A fascinating programme from Jamie Cochrane for the Keyboard Trust at Steinway & Sons yesterday . A young man with already a first from Oxford and his Dip Ram for postgraduate studies at the Royal Academy where he was mentored by William Fong and Michael Dussek .

An eclectic programme from a thinking musician with just two works : Schubert’s penultimate Sonata paired with Godowsky’s rarely heard Passacaglia in B minor that is based on the opening theme of Schubert’s Unfinished Symphony .

The Schubert Sonata showed Jamie’s architectural understanding combined to a crystalline clarity and poetic beauty . Playing of authority and masterly control as he allowed Schubert’s mellifluous outpourings to live in harmony with the imperious outbursts of the opening ‘Allegro’. A glistening beauty to the ‘Andantino’ of refined playing where even Leslie Howard was to compliment him on the intelligent use of the pedals that could combine clarity with harmonic understanding. A ‘Scherzo’ that was played with scintillating ‘ joie de vivre ‘ which contrasted with the simple pastoral beauty of the Rondo . A coda ,Presto, showed off Jamie’s fearless technical command as he brought this masterwork to a heroic ending. It was to be one of the last works of the composers 31 years with a trilogy of Sonatas that like Beethoven was to be his Schwanengesang .
Some remarkably mature playing of intellectual and poetic understanding that was to be followed by the cello melody of the opening of the Unfinished Symphony alla Godowsky .

A performance of this rarity in the concert hall that Jamie played with passionate conviction and remarkable technical mastery. As Jamie was to say in the conversation with Leslie Howard at the conclusion of his recital, he has a curiosity that he wants to discovery many unusual works left inexplicably on the shelf of the piano archives .
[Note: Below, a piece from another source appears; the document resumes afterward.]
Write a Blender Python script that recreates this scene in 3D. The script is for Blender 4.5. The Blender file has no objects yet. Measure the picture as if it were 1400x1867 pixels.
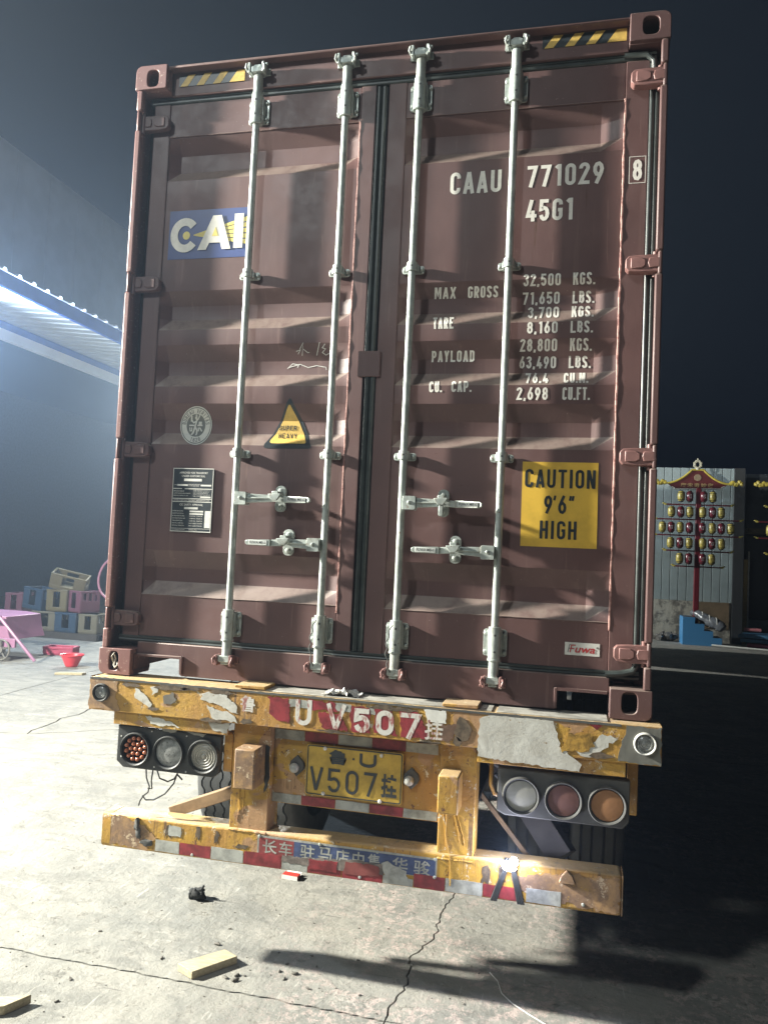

After his exhilarating and scintillating performance of Godowsky, Jamie was left alone with Schumann, as the poet was allowed to speak with poignant beauty.
https://youtu.be/UroWVTDb8Oo?si=X3W-auYCUilBsjII








Leopold Mordkhelovich Godowsky Sr. 13 February 1870 – 21 November 1938 was a virtuoso pianist, composer and teacher, born in what is now Lithuania to Jewish parents, who became an American citizen in 1891. He was one of the most highly regarded performers of his time, known for his theories concerning the application of relaxed weight and economy of motion within pianistic technique – principles later propagated by his pupils, such as Heinrich Neuhaus. He was heralded among musical giants as the “Buddha of the Piano”. Ferruccio Busoni claimed that he and Godowsky were ‘ the only composers to have added anything of significance to keyboard writing since Franz Liszt.’ Godowsky was one of the most highly regarded pianists of his time, praised by listeners, colleagues, and critics alike. Artur Rubinstein remarked that it would take him ‘five hundred years to get a mechanism like Godowsky’s.’ Many of Godowsky’s original works are considerably difficult to perform; the Passacaglia which consists of 44 variations, cadenza and fugue on the opening theme of Franz Schubert’s ‘Unfinished’ Symphony was declared to be unplayable by Vladimir Horowitz, who claimed it would require six hands to perform.